PERIES: Larry, if you replace the current volunteer system to address the class nature of our military with a draft system, how would it change the nature of the force?
WILKERSON: We put it this way. You don't find the Ivy Leagues in the Army. You don't find the Ivy Leagues in the Marine Corps. If you do it's the exception that proves the rule, like Seth Moulton from Harvard, for example, now a congressman. But there are not many Ivy Leaguers in the Army or the Marine Corps.

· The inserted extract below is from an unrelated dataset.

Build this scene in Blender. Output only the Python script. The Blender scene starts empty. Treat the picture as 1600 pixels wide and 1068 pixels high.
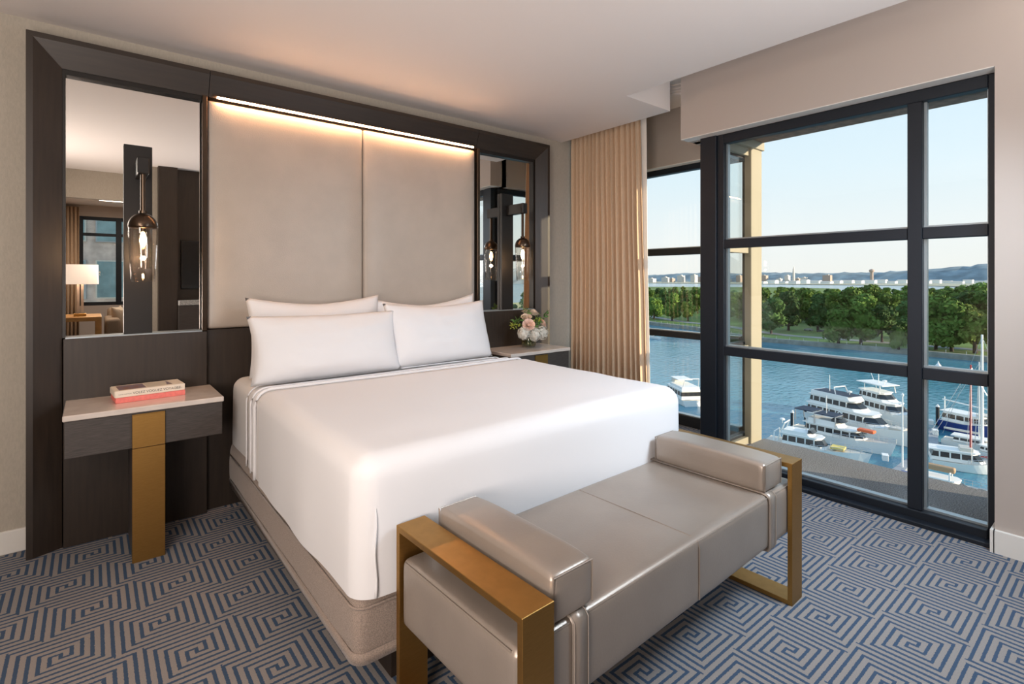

And what's happening in order to recruit those people who are in the services, especially in the infantry, the Marine Corps and the Army, is really unconscionable. Let me just point out a few factors here. First of all, of the 2-2.5 million 18-year-olds that come into the Selective Service system every year, roughly one-third of them are not recruitable because they're too fat. They're too obese. Another third can't pass the ASVAB, which is the basic entrance exam for the armed forces. So that cuts the pool to a third of that 2-2.5 million every year.